Teachers can give young students an early introduction to linear motion concepts by creating a rocket car from common household items. Provide Styrofoam trays for students to draw and cut out a rectangle that is 4 inches by 9 inches and four circles that are each 4 inches in diameter. While students cut out their shapes, distribute balloons and flexible plastic drinking straws. Demonstrate how to slide the open end of the balloon over one end of the straw. Tape around the connection point securely to create a tight seal. Place the body of the straw lengthwise through the center of the rectangle, placing two strips of tape across the middle of the rectangle to hold the straw in place. Attach the circles as the car's wheels by driving a straight pin through the center of each circle into the edge of the rectangle. Leave a little space so the wheels spin easily. Students will blow through the straw to inflate their balloons and pinch off the end of the straw until it is time to launch the car. Cars should be lined up on a smooth surface and straws released at the same time. Discuss Newton's Third Law and ask students to identify the action and reaction in the experiment.

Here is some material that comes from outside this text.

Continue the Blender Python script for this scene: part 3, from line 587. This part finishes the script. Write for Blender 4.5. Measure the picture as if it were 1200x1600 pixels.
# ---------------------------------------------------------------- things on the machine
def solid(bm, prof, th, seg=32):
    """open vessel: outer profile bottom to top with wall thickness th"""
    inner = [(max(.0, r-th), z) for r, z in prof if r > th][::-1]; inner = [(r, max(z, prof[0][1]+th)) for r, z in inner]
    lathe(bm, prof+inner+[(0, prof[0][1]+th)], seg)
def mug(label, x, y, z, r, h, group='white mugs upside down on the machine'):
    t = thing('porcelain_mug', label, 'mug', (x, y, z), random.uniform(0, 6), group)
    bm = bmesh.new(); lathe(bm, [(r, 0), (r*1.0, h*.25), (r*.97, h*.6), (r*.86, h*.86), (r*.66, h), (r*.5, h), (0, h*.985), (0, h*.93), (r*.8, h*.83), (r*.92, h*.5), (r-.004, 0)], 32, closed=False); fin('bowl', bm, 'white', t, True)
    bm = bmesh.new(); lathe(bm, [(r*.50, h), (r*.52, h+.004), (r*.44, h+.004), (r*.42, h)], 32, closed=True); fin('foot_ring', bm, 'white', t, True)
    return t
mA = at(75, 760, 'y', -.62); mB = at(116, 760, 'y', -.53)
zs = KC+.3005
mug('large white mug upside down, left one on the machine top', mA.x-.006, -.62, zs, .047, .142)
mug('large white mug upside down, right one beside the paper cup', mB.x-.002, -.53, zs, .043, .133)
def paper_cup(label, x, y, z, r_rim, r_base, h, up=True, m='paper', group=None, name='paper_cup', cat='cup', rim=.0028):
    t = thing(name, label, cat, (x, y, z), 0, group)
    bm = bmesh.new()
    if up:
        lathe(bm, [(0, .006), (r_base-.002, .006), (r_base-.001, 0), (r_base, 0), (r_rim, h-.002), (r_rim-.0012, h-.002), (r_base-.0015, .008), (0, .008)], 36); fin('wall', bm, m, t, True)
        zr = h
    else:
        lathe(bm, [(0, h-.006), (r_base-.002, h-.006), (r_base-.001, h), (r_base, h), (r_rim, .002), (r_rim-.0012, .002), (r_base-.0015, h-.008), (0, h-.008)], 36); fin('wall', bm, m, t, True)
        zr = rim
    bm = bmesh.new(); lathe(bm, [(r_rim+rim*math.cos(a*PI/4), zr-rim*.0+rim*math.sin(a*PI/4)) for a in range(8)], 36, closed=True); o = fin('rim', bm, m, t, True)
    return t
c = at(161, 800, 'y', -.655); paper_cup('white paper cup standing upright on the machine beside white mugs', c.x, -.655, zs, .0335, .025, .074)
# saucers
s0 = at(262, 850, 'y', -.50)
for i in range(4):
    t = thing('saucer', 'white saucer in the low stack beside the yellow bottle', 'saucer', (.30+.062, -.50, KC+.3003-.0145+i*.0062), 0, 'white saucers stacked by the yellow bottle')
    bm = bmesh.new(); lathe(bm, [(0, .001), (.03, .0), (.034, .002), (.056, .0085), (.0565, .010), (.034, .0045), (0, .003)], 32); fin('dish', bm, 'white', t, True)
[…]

Elementary and intermediate teachers can help students understand the concepts of gravity, force and friction as well as their impact on linear motion with a simple and fun experiment involving the classic toy car. Educators will need a ramp at least 2 yards long with a gradual slope. This can be made from a section of plywood propped up by a few textbooks at one end. At the end of the ramp, place strips of fine sandpaper to line the last six inches of the ramp and attach with masking tape. Release a toy car from the top of the ramp and record the amount of time it takes the car to reach the end of the ramp. Repeat the experiment, changing the sandpaper each time with sheets of different grit size. After testing medium and coarse ground, extend the sandpaper coverage of the ramp to 12 inches, 24 inches and 36 inches. Record the time of completion during each run and discuss how friction impacts an object's linear motion in terms of acceleration and speed.
Build ramps of different lengths and heights for use in a simple classroom experiment that will help high school students calculate displacement and velocity. Students should release a golf ball from the top of each ramp and record the amount of time it takes the ball to run the length of the ramp, as well as the amount of time it takes the ball to stop after leaving the ramp. Students will need to measure the base and height of the ramp to determine the slope, then use the velocity formula to determine the speed of the ball over the course. Discuss the impact of the incline and ramp length on the linear motion of the golf ball.
High school instructors should divide students into groups of six and give two meter-sticks and two stopwatches to each group. Have students measure a distance of 100 meters, leaving one group member each at the beginning and end points as markers. Three students should line up at the starting position. One should be on foot, another should ride a bicycle and the third should wear roller skates. The last student should stand at the endpoint with a stopwatch and pencil to record results. Have each student propose a hypothesis about the outcome of the experiment. The three students should race from the start to the finish point. Teachers should lead a discussion about force and the relationship between circular motion and linear motion.